INSTRUCTIONS FOR THE TASK
Copy the lines of the data below exactly, starting at the first and stopping after the line that contains "COL = scene.collection"; include no pictures.

•••••

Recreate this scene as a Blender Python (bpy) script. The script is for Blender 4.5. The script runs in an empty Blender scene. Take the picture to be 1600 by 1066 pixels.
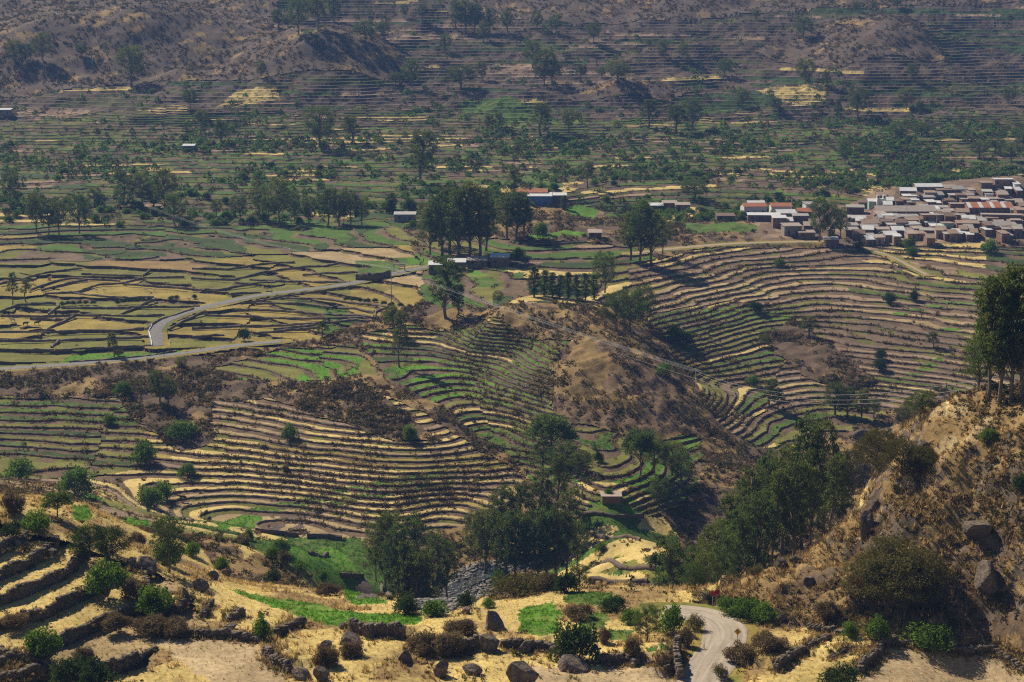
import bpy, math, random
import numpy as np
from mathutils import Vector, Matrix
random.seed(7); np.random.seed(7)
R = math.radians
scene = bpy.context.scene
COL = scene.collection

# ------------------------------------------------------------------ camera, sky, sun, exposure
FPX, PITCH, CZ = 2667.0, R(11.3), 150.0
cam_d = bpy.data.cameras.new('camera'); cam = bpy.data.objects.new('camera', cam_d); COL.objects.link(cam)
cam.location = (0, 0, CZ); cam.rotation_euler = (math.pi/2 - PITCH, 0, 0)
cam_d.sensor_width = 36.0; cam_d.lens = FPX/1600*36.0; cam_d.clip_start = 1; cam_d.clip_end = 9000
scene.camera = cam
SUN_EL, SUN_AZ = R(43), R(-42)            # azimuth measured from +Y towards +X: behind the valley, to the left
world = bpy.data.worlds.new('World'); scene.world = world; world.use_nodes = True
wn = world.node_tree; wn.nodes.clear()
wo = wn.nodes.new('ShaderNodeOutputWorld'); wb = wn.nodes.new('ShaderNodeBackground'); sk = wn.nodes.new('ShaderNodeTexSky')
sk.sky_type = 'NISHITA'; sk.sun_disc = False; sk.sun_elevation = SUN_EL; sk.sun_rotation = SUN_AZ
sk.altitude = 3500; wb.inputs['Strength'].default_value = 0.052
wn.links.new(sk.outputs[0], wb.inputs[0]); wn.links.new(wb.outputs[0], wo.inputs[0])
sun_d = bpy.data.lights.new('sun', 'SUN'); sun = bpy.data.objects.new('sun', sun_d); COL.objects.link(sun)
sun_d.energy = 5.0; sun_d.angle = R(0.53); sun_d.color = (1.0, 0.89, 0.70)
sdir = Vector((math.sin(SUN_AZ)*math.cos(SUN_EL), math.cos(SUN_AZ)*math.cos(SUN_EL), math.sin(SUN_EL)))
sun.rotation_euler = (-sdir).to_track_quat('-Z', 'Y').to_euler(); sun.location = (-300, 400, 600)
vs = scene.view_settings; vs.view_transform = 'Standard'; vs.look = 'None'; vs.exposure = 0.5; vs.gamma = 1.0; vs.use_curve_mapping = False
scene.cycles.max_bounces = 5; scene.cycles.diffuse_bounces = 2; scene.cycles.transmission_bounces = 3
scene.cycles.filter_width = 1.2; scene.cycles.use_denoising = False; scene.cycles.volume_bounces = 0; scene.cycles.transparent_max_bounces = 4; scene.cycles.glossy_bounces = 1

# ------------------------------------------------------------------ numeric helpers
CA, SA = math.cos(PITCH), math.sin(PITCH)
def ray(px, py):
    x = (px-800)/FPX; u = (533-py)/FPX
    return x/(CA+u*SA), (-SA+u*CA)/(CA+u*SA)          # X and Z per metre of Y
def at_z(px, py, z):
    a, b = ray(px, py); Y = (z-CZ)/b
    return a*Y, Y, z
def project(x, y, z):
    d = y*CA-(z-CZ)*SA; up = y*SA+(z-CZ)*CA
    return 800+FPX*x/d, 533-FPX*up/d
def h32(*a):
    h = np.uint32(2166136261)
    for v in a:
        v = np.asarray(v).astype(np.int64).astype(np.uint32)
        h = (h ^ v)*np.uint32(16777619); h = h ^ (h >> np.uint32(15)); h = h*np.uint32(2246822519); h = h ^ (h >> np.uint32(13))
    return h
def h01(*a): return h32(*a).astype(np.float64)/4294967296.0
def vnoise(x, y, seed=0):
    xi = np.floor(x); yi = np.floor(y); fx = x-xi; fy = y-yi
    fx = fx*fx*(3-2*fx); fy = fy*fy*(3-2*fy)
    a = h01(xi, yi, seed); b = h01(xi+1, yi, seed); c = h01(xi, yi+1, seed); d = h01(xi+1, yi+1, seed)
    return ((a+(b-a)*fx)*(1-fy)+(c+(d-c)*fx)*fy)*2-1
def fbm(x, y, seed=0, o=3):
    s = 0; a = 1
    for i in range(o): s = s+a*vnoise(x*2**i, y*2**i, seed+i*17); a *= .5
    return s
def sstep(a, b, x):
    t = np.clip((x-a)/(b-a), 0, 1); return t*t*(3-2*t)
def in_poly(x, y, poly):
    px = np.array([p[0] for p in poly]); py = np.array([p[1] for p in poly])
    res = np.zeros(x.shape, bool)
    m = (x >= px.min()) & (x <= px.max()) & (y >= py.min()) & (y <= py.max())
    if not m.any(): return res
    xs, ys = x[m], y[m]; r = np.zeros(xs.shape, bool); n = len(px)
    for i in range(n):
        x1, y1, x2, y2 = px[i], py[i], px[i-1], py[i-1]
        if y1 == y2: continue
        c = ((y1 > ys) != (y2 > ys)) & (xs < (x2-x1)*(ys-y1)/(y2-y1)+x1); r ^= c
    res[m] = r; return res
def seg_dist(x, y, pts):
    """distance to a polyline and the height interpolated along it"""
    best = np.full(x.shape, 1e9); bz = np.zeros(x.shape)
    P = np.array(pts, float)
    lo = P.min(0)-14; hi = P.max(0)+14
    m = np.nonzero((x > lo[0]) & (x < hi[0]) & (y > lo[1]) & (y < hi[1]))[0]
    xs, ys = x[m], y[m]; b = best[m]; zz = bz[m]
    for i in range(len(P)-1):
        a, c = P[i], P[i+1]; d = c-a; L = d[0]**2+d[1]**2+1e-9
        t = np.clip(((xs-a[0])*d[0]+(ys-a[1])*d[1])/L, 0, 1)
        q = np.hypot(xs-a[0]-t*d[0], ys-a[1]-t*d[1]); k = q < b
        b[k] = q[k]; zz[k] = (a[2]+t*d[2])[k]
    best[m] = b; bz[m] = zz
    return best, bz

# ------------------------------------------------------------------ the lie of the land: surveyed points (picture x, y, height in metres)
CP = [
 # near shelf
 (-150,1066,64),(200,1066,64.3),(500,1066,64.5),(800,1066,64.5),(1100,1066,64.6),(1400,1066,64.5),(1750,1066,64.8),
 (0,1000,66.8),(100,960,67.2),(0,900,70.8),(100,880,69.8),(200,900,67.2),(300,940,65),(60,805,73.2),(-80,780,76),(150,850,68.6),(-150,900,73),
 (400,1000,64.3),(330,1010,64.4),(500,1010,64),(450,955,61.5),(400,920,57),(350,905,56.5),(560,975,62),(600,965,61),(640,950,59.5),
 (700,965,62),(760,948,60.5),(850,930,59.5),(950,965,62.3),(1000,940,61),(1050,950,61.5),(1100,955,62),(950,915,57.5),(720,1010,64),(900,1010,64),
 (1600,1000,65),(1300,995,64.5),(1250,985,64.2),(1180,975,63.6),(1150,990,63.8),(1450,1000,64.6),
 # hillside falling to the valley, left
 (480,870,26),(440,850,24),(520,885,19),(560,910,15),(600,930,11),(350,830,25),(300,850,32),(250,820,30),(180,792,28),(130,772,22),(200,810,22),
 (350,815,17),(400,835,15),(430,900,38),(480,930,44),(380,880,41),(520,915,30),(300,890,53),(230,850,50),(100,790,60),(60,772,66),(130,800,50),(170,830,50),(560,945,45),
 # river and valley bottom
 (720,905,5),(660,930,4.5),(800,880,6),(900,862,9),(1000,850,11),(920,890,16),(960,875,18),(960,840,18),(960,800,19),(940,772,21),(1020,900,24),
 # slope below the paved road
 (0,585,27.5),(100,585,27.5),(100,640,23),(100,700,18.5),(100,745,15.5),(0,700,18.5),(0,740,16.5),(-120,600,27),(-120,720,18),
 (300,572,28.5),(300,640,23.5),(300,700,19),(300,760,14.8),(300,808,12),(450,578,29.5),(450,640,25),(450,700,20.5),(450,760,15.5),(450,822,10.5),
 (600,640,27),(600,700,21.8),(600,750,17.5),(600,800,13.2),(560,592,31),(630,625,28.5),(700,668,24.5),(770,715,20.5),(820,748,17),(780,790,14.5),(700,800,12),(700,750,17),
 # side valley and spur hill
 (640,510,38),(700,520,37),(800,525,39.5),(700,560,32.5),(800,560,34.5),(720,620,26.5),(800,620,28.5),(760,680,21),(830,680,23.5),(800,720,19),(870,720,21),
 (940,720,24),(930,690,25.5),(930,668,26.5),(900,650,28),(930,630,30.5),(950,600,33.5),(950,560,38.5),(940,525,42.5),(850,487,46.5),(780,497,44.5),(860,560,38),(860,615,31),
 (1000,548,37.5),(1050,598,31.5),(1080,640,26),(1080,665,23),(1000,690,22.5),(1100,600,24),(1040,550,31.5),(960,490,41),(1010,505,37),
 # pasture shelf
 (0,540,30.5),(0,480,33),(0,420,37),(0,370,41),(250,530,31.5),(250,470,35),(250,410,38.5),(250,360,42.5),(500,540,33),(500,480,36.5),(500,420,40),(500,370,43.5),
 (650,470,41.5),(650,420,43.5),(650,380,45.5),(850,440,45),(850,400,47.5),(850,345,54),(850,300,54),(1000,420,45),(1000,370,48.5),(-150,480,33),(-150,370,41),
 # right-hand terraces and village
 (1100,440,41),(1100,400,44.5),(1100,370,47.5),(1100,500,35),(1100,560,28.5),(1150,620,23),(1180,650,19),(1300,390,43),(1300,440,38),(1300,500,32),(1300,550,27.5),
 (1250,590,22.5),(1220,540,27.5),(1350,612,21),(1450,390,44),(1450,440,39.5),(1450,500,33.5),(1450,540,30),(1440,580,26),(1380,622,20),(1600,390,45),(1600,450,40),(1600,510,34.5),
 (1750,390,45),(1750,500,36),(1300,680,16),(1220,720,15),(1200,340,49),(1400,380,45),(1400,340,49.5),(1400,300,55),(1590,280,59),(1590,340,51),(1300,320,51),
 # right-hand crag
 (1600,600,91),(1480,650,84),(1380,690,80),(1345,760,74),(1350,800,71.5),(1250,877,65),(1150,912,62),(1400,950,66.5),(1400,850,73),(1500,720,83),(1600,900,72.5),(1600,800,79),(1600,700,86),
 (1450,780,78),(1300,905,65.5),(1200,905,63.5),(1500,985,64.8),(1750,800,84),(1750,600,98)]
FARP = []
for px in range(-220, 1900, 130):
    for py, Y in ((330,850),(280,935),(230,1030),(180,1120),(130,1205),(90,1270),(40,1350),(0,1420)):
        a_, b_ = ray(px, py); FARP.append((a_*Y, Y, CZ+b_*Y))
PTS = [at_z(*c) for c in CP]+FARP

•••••

WORKED SOLUTION
Recreate this scene as a Blender Python (bpy) script. The script is for Blender 4.5. The script runs in an empty Blender scene. Take the picture to be 1600 by 1066 pixels.
import bpy, math, random
import numpy as np
from mathutils import Vector, Matrix
random.seed(7); np.random.seed(7)
R = math.radians
scene = bpy.context.scene
COL = scene.collection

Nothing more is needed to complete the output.